Here's what I saw: autumn. In fact, we were assured that autumn had just happened in the space of a couple days; had we been there a couple days earlier, everything that's reddish in these photos would still have been green. There should be some fireweed in these photos; if you see anything pink, that's fireweed (so called because it's the first thing that grows after a wildfire).

At which point, I show you a photo with no particularly interesting color at all. And it's not like I can say what you're looking at, other than it's Denali.

Lower down, trees.



Higher up, no trees.

Yippee! Autumn color, Alaska-style.

More color, and more WILD EXCITING BLOBS!

Hub 1.0, of course. I have a movie that we took on Starman's camera, but I don't know how to load it onto the . . . oh, wait . . . there's a little icon suggesting film! Okay, let's see how this works out. I'm allowed to keep writing while it loads.

The point here is that it's very beautiful, and very simple. I was struck by the people we met on this portion of the trip. The driver who acted as our naturalist guide, Rebecca, had been a bus driver in the Lower 48 before moving to Alaska to do some teaching. She needed a job in the summer, and her school bus driving experience (plus her ability to herd tourists like they were so many second graders) landed her the current gig. As the tourist season overlaps the school year, she abandoned teaching full time, suggesting this is the more lucrative gig.

We also met a young man who went to college in Georgia, I think, and who made a deal with his roommates that they would homestead in Alaska and climb the mountain. He's the one who stayed. He has 15 acres north of Denali, complete with a log cabin he built himself. He can't be all that off-the-grid; I overheard him talking with one of the tour group organizers about a gig later in the week: "Call me."

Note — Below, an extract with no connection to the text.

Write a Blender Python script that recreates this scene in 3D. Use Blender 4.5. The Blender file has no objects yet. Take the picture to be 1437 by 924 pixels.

Mind you, from the John McPhee book I read on the cruise, "Coming Into The Country," it sounds like there's not a lot of land just sitting there for people to live on. Oh, there's a LOT of land, but between the stuff owned by the federal government, and the state, and the native communities, and private ownership, there's not much left. When the guy who homesteaded did it, he paid $5 per acre -- but that was twenty years ago, and the following year the state no longer allowed people to do that. I gather people can just go into the bush and make a home and hope no one notices, but it's likelier than you might think that you'll have the federales flying around in short order suggesting, with some force to their words, that you're trespassing and really ought to leave.

[McPhee wrote something else that stuck with me: If you drive past a house in the Lower 48 that has car parts and truck carcasses rotting in the front lawn, that's a person who's living in Alaska. They just haven't moved up yet.]